Whiteaker Forever

Longtime community members look to document the colorful neighborhood’s history

TIM LEWIS

Eugene’s Whiteaker neighborhood has a lot of stories to tell — and folklorist Emily West is in the process of compiling them for the community at large.

West is working on a project called Whiteaker Tales, a dive into oral histories from the area in the form of audio recordings and video footage from local filmmaker and Whiteaker resident Tim Lewis, as well as through other mediums such as live presentations.

The project involves other community collaborators as well. Another folklorist of note, Makaela Croin, was also working on the project originally but is now doing other work in Washington state.

West, associate director of the Oregon Folklife Network at the University of Oregon, was living in the Whiteaker and serving on the Whiteaker Community Council when she got the idea for the project a few years ago. OFN documents, supports, preserves and celebrates Oregon’s cultural traditions.

“I was hearing a lot of conversation among community residents and business owners who expressed a lot of concerns about the way that the Whiteaker was changing, and who would be included or not in the process,” West says. “It occurred to me in hearing folks’ concerns that everyone had a different Whiteaker that they wanted to save. I thought it would be interesting to hear people’s stories about what their Whiteaker is.”

The original idea for the project was to have it exist on a website, with stories viewable on a “story map.” Along with that, West says, community involvement has also pushed the project into a more public, interactive space.

“As the project evolved it gained the interest of local folks, so that’s how Tim Lewis got involved and he has a lot of video archive footage that he was willing to contribute, so we expanded to include video of some of these stories,” West says. “Part of the outward facing to the community would also be a staged presentation to bring people together with a dialogue.”

On Saturday, Jan. 19, at Sam Bond’s Garage there will be a live conversation about the 1990s-era Whiteaker with local personality Elliot Martinez interviewing community members like Lewis, muralist Kari Johnson and anarcho-primitivist John Zerzan, with music from Hansi Golightly.

Lewis, who has been in Eugene for 55 years and living in the Whiteaker off and on since 1991, will provide B-roll footage of the neighborhood in the ’90s “projected behind the musician while he plays,” Lewis says.

People at the live event will also have a chance to tell their own stories, West says, but there will still be chances for others to share in a more private environment.

“We do want to continue doing the oral history project that is more of a private interview for people who are elders who don’t get out so well or who would not want to do a live-on-the-spot environment,” she says.

Along with stories from the recent past with community members who are still in the area, West says she will look further into the Whit’s history.

“When I hear people talk about their concerns about change and losing their sense of community and place, it is also very easy for me to have in my ears people who have been in the same place in the past 200 years,” West says, reflecting on her work as a folklorist and working with older Native American tribes.

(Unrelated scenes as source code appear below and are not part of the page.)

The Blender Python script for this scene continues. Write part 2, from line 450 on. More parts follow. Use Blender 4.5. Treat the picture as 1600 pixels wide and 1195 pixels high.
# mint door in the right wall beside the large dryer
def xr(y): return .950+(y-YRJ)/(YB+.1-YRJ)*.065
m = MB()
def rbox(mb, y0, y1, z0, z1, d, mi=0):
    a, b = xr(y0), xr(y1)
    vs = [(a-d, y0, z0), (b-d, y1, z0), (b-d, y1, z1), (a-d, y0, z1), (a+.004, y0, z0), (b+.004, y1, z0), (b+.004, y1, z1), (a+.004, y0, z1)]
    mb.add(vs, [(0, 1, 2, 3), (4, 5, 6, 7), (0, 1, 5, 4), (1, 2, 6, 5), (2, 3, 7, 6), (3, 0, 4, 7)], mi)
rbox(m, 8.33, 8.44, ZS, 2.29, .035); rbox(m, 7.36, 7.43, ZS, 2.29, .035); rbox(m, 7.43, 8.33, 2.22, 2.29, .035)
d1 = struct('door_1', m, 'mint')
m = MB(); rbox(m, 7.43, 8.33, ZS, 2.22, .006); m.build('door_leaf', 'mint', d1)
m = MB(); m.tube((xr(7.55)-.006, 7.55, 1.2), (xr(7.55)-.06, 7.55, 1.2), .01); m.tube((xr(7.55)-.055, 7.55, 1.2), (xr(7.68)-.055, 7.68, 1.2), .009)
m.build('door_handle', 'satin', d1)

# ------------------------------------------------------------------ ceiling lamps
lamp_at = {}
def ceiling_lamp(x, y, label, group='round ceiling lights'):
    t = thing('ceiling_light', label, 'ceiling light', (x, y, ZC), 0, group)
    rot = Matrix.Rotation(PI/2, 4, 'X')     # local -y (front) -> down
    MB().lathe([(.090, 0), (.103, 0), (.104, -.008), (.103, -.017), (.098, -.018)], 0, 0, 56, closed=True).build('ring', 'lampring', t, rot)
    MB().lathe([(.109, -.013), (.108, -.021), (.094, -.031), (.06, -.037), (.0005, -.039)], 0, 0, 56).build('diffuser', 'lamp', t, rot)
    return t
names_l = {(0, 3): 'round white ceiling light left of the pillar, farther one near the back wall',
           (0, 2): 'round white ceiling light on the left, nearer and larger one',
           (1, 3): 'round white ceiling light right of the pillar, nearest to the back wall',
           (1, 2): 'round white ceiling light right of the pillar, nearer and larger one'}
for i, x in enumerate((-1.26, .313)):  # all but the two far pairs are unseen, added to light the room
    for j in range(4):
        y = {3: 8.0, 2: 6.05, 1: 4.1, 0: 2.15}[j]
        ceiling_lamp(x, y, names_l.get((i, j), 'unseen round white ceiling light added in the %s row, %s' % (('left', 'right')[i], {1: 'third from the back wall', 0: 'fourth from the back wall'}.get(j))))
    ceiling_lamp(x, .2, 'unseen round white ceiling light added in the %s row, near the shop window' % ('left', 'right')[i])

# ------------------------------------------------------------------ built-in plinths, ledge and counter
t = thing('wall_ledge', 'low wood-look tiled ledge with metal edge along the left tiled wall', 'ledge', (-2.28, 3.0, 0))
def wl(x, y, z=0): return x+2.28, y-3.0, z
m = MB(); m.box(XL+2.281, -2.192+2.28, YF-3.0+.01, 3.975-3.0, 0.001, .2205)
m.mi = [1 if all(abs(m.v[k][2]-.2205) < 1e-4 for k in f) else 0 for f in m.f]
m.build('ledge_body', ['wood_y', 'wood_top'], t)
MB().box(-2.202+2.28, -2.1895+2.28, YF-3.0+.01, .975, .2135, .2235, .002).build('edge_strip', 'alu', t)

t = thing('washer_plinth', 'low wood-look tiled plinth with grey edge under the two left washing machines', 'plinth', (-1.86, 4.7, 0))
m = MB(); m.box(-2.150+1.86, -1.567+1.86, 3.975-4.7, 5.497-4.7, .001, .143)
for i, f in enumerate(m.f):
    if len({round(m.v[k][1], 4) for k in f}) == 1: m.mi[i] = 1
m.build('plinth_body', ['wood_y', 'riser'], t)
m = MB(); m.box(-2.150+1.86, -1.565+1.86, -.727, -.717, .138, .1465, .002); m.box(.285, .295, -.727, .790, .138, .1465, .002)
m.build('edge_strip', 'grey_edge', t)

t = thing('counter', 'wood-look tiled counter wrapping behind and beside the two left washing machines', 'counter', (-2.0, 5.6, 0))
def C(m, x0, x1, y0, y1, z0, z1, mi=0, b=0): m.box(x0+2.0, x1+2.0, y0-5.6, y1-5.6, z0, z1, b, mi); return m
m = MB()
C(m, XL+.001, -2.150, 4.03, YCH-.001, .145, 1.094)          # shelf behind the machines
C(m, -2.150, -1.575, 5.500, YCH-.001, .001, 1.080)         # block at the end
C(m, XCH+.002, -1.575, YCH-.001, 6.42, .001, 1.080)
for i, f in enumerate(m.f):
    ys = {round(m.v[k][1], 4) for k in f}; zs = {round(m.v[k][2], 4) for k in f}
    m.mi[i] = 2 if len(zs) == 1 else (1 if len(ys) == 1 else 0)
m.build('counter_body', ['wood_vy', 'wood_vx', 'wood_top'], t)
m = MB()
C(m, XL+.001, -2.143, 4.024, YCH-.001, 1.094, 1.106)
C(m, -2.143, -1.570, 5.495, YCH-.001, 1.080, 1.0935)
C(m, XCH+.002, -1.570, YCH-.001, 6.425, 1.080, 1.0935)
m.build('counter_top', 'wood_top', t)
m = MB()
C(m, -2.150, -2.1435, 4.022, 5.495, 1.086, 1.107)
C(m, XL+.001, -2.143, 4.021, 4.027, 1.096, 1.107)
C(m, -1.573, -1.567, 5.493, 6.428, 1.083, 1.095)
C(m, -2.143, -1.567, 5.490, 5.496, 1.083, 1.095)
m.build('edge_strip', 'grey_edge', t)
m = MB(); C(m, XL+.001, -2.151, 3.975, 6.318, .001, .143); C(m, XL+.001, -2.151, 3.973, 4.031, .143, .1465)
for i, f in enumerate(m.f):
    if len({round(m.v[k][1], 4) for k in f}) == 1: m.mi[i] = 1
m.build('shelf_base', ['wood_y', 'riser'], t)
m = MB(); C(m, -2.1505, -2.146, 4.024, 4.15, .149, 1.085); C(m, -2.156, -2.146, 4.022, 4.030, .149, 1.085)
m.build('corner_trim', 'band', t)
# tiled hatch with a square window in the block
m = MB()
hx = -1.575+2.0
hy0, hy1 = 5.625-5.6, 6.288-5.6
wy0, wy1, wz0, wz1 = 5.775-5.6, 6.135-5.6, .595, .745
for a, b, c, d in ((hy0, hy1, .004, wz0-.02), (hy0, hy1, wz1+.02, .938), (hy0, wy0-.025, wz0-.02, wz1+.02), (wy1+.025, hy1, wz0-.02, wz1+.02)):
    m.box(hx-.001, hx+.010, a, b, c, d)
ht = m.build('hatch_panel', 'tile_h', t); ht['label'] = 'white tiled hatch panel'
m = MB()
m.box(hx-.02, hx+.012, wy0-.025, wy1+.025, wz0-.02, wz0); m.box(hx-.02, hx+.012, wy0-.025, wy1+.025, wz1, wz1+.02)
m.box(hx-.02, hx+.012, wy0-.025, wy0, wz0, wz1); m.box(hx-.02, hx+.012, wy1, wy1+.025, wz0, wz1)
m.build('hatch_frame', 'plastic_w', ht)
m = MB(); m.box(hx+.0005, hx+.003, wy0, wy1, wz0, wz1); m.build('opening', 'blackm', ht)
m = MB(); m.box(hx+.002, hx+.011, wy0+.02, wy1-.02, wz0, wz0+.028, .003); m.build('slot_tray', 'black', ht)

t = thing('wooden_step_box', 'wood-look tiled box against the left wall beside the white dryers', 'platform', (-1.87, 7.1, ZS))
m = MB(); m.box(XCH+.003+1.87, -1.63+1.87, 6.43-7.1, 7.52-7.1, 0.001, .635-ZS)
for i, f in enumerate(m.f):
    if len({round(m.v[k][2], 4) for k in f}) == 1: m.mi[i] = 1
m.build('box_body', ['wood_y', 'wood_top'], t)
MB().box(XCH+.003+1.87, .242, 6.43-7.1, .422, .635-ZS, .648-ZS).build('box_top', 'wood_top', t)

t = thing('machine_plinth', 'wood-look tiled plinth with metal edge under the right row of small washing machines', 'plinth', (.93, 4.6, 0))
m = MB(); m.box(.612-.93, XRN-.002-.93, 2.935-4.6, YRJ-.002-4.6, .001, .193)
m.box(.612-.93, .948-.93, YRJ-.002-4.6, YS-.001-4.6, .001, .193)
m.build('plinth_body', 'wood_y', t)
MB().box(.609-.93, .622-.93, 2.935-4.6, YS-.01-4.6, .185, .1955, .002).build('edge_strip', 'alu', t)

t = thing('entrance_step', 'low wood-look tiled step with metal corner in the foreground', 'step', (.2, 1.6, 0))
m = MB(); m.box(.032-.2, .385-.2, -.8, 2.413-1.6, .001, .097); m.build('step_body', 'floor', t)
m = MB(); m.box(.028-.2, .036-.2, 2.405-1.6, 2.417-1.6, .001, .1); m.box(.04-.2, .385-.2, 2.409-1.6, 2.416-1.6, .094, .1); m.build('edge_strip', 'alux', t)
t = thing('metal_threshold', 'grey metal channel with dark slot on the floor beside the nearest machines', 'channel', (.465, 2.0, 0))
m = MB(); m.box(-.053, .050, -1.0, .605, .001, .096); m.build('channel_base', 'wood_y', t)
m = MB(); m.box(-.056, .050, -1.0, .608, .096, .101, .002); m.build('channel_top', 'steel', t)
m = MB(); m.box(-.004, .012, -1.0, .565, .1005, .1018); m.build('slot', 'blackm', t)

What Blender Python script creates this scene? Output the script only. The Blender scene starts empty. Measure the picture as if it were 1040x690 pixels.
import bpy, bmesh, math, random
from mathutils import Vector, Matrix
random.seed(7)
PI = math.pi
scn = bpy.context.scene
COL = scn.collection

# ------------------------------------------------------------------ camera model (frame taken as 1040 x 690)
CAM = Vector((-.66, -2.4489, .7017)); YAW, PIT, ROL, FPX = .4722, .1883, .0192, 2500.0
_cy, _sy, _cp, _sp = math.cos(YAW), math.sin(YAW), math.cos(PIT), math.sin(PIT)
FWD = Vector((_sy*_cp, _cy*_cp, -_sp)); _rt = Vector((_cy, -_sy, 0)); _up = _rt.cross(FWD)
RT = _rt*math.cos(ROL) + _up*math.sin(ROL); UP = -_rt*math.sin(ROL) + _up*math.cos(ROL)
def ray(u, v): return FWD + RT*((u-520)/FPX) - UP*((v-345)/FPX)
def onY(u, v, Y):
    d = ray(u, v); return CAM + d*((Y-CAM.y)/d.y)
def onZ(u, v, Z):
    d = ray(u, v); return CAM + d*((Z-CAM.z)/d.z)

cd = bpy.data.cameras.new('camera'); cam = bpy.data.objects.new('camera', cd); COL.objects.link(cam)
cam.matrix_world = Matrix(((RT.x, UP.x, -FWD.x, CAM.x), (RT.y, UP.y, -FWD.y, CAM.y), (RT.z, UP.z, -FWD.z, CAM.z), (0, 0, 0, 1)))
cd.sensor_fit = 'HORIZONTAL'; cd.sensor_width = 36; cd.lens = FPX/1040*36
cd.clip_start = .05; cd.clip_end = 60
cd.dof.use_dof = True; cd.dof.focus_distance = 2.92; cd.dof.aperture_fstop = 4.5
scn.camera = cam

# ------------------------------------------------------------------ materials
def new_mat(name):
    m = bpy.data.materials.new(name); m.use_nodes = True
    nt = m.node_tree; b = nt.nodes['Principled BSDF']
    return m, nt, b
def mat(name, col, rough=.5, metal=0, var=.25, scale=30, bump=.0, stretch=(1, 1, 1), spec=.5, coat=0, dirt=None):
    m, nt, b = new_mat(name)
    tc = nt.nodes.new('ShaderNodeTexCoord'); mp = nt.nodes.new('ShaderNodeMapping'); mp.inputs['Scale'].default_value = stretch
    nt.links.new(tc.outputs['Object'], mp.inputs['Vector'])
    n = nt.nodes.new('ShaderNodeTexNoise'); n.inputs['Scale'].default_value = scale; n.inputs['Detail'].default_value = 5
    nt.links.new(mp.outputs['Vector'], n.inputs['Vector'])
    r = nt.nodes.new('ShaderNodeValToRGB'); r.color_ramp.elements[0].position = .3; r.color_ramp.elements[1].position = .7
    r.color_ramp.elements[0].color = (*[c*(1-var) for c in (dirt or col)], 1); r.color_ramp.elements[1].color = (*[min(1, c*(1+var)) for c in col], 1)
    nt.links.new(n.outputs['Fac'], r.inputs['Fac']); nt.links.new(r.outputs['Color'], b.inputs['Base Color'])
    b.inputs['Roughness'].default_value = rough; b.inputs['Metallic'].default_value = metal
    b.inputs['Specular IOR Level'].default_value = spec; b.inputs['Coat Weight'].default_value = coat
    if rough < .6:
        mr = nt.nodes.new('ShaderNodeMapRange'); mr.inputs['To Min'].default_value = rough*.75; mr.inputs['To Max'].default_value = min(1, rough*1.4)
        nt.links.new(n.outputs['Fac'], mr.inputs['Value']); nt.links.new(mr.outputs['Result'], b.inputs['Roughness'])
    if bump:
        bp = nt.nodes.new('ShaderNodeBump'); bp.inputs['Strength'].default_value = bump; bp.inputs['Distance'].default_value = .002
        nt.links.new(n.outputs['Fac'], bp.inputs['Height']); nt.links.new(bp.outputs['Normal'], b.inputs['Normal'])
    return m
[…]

She continues: “Another interest of mine was to hear the variety of stories today, but also to look even deeper into the history of the place and learn stories of the people here before the current residents — whether it be in the ’40s, the turn of the century or before the pioneers.” For now West is doing what she can with the funding the project currently has.

The Oregon Heritage Commission is one of the project’s grant-funders, West says. The commission offered the project two years of funding that will be gone in October of this year. The project is also receiving funding from the Neighborhood Matching Grant from the city of Eugene that will be finished at the beginning of May, West says.

With those funds, along with putting on events and conducting interviews, West has also commissioned heritage art in the Whiteaker neighborhood, such as “portraits of Whiteaker historical figures mounted on the fence along Van Buren between 2nd and the railroad tracks,” she says. “We plan to install interpretive signage about those individuals this month, but the images come largely from an oral histories project commissioned in the 1970s.”

“We found his documentation through the project’s partnership with Lane County History Museum,” she adds.

After the Jan. 19 presentation at Sam Bond’s Garage, West says she hopes for another similar public event slated for sometime in February or March. That event will cover the 1970s in the Whiteaker.

“The two eras we have chosen to focus on in these presentations (1990s and 1970s) are not comprehensive of the history of this place,” West says. “Achieving that scope will require more interviews and more presentations than our current funding allows. We’re hoping that these pilot presentations to the community will generate the support needed to guide and continue the project when funding is over.”

Specifically, Lewis says, after the funding from the grants has ended, the project will be reaching out to local businesses to inquire about fundraising.

“Let’s not forget our past and our history no matter how wonderful or challenging it was, because the Whiteaker is one of the most colorful neighborhoods in Eugene,” Lewis says.

Whiteaker Tales is 6 pm Saturday, Jan. 19, at Sam Bond’s Garage, 407 Blair Boulevard.